What you have there is a merino silk blend in one heck of a vibrant color. I don't usually do reds, but it was just too cool to pass up. Won't that make a fabulous hat?


Further posing from the kitty had me going ahead and using him to help give you a sense of scale of the braids. The braid at the far left is a gorgeous purple color and is an alpaca/silk blend.

And Kipling continued to be helpful, despite totally not working color-wise with the red or purple braids. So, I pulled out a silk bronze-y braid that I thought would do much better with his coloring. Nice, Kipling. You can get off the cedar chest now.

Next on the list of "too yummy to pass up" was some fiber from A Verb For Keeping Warm.

What you have there in the cream-y color is a 50-50 silk-camel down blend. I bought three and spun up one of the braids this afternoon while in the lobby outside the Stitches Market. The other is a silk-cashmere blend. It's this amazing jade color which will have to go in to a lace shawl or something. Mmm-mmm good!

And last but not least for photos, I spent some time with alpaca farmers. Suri-Al Paca and Alpaca Direct were both at Stitches. I hadn't actually had a chance to fondle suri alpaca fiber, and figured I wouldn't pass up the opportunity to play with some! In the picture below, the suri fiber are the two thinnest braids towards the bottom of the photo.

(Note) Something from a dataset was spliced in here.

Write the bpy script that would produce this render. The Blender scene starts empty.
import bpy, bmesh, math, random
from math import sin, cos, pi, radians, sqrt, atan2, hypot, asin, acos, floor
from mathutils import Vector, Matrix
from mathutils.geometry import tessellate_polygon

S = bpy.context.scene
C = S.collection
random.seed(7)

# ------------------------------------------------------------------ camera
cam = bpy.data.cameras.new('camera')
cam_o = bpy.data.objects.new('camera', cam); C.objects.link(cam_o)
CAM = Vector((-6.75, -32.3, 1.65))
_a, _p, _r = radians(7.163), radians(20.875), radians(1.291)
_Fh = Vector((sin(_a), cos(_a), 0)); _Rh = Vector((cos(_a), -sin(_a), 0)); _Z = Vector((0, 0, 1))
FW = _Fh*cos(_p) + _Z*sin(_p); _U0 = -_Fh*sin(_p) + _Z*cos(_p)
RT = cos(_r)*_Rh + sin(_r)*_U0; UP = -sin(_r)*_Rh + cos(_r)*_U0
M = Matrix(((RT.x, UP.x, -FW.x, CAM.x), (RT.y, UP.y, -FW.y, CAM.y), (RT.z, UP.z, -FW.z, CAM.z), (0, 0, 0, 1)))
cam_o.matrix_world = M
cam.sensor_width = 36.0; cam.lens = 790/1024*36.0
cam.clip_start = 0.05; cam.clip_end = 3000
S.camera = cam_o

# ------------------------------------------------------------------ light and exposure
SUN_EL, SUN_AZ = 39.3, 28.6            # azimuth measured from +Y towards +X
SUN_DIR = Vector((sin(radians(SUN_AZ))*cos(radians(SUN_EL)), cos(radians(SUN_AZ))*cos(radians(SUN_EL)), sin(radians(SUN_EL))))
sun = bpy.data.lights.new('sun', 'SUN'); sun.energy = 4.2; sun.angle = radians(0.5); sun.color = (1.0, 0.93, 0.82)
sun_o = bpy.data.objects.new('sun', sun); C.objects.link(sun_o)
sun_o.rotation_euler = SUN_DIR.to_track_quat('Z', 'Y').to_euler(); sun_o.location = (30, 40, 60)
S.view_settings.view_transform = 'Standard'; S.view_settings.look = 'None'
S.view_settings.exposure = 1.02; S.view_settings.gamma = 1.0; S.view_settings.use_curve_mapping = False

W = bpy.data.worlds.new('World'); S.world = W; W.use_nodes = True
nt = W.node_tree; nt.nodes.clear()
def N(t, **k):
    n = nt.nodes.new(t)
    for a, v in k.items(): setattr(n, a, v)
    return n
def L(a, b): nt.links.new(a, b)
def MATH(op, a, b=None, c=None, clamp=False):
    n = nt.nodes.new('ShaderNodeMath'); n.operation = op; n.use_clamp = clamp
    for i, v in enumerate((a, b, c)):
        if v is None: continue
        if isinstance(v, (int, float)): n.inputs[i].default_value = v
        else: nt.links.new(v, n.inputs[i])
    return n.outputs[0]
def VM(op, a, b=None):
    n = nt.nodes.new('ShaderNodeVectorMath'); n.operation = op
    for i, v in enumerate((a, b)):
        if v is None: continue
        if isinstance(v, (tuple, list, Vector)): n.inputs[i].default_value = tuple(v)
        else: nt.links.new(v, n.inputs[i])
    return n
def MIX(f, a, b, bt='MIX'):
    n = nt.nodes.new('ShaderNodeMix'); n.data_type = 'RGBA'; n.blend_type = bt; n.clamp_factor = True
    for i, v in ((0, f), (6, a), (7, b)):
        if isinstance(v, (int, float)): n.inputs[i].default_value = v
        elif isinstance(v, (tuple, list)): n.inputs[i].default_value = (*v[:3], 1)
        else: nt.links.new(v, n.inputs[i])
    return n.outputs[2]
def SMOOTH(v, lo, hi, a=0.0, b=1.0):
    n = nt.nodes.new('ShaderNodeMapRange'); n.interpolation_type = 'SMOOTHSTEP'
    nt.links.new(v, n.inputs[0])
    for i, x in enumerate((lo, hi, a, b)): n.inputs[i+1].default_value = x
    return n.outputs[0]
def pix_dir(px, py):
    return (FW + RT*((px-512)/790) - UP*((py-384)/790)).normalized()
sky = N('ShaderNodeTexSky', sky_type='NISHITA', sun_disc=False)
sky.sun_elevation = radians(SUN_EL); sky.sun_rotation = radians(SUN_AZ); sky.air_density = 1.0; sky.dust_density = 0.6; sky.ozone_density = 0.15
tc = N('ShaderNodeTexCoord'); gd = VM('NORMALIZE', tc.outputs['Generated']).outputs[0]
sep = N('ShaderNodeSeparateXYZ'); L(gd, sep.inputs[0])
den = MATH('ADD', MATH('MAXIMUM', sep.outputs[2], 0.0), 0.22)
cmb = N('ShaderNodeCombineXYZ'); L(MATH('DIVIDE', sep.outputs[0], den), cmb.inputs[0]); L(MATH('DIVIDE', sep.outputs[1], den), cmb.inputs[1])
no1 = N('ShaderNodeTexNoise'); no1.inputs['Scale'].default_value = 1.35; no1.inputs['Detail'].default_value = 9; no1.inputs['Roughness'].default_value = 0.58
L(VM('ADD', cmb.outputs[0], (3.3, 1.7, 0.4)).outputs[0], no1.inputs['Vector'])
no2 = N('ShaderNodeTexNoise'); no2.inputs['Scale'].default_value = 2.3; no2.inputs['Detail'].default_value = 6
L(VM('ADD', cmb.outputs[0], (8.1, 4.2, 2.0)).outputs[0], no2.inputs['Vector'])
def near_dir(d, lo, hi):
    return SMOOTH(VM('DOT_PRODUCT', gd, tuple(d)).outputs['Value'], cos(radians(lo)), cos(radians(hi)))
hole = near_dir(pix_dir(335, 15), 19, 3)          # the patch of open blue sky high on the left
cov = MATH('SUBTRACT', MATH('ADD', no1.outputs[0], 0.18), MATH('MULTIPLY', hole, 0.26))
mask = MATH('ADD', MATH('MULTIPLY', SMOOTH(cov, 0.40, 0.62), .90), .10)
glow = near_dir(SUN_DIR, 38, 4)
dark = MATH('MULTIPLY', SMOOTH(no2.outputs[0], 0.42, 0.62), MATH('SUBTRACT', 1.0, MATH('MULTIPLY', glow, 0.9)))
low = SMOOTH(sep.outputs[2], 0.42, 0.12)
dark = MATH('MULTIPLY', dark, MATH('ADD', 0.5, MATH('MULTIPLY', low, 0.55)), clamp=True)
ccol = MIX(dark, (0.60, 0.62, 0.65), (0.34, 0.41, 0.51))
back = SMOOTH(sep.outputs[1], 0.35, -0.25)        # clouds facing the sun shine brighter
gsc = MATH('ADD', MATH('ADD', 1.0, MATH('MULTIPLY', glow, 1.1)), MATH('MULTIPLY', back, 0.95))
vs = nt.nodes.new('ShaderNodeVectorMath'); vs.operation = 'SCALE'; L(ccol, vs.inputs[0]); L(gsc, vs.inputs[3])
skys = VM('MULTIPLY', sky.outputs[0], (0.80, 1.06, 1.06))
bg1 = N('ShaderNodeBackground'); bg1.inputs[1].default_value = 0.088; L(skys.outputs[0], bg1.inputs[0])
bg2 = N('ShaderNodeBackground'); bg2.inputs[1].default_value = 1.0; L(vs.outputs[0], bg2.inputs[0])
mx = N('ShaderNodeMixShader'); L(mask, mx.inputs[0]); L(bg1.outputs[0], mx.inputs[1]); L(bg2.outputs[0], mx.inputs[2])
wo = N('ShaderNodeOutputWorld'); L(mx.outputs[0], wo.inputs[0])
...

The top three braids in dark and light brown are huacaya alpaca from Alpaca Direct. I bought those to play with an example of what the Ranch of the Oaks can do with fiber. They're the fiber mill I've recently sent some of the fleeces I've been acquiring off to so I can avoid using quite so much water in processing fleeces. I'll still process some, but most of what I get I think I'll send down to them. The yarn is certain great, so I don't see why the roving won't be too!

The final braid was a particularly impulsive buy - I just adore those colors! That's a huacaya alpaca blend. Num num num.


And there you have it! In the big photo that started today's blog post you also saw some nice bamboo knitting needles. I also got a pair of ebony circular needles, some square needles that folks have been raving about, and a pair of rosewood circular needles. Can't have too many needles in the sizes one uses most, now can you! I also got a wpi (wraps per inch) tool 'cause I've been wanting one for a while and don't like using the pencil with little scratches marking 1". I also got two small bags of yak down which I'll blend with something - probably merino - in the next month or three.

Stitches was a great and wonderful event, and I will most definitely be signing up for classes and the market again next year! I will need to start saving money now, given how much the market can get to me!